Q: Clay, what did you learn in politics that helps you in your performing career?
CA: Nothing. This tour is the first thing I’ve done since I finally bleached myself of that world that has made me realize how much more authentic entertainment is than politics. That’s a shame. That has a lot to do with why people hate politicians. Ruben and I go onstage and we’re just ourselves. We’re not guarded. People have fun and enjoy it. It’s so much easier.

Politics, even when you try to be yourself, you have 15, 20 people telling you not to. I pushed hard not to follow that stuff but there’s a constant pressure to do what the polls tell you to do. Or what your communications [staff] tell you to say. The only thing I want to learn from politics is what not to do and how not to be.

Q: How much do you pay attention to “Idol” these days?
RS: I watch. I’m not invested in the kids like I used to be in early seasons.
CA: Without watching this last season, I strayed for several years. Megan Wolflick used to drive us around when she was 24 as a producer on our season of “Idol,” now she’s the showrunner. Both of us have gotten a little more interested in it. She’s bringing back some of the elements that made “Idol” great 20 years ago.

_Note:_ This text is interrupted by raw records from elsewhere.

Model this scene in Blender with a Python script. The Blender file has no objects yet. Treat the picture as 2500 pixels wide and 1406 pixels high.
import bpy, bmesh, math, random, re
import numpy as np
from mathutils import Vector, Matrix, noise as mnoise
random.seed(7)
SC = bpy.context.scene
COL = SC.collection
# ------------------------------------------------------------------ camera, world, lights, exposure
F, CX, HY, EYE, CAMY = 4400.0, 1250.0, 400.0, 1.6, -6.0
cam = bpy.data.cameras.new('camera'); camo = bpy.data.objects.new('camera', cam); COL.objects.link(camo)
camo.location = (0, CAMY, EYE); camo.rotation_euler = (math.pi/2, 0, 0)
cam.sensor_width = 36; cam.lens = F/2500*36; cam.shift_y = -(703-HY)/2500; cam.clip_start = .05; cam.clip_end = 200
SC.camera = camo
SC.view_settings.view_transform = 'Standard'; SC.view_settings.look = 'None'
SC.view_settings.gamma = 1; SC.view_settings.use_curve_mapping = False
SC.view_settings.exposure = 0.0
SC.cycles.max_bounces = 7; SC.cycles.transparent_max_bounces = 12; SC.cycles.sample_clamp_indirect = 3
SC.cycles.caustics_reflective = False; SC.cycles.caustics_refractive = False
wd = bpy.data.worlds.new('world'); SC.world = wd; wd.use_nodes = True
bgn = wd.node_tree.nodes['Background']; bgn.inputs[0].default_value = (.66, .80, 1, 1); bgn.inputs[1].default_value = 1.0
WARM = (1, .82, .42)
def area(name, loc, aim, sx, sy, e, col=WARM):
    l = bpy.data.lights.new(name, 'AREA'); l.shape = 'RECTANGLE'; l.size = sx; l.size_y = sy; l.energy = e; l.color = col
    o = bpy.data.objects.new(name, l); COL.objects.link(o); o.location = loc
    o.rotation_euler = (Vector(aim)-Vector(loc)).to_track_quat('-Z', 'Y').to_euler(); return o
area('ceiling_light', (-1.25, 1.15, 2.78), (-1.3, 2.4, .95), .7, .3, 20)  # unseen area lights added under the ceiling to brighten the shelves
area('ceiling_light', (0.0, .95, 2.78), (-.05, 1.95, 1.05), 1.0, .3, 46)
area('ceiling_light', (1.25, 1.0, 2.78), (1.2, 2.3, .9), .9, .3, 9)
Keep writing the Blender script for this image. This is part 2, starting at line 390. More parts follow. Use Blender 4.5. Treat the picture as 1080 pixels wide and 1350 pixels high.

Q: What’s next after this tour?
RS: Going out to perform my new record [released in October] — “The Way I Remember It.”
CA: I don’t know the answer. I’m enjoying performing so much that I’ll probably keep on. I’m certainly not going back to politics. But I think before our 25th anniversary, there will be a Ruben & Clay project of some kind because we enjoy working together so much.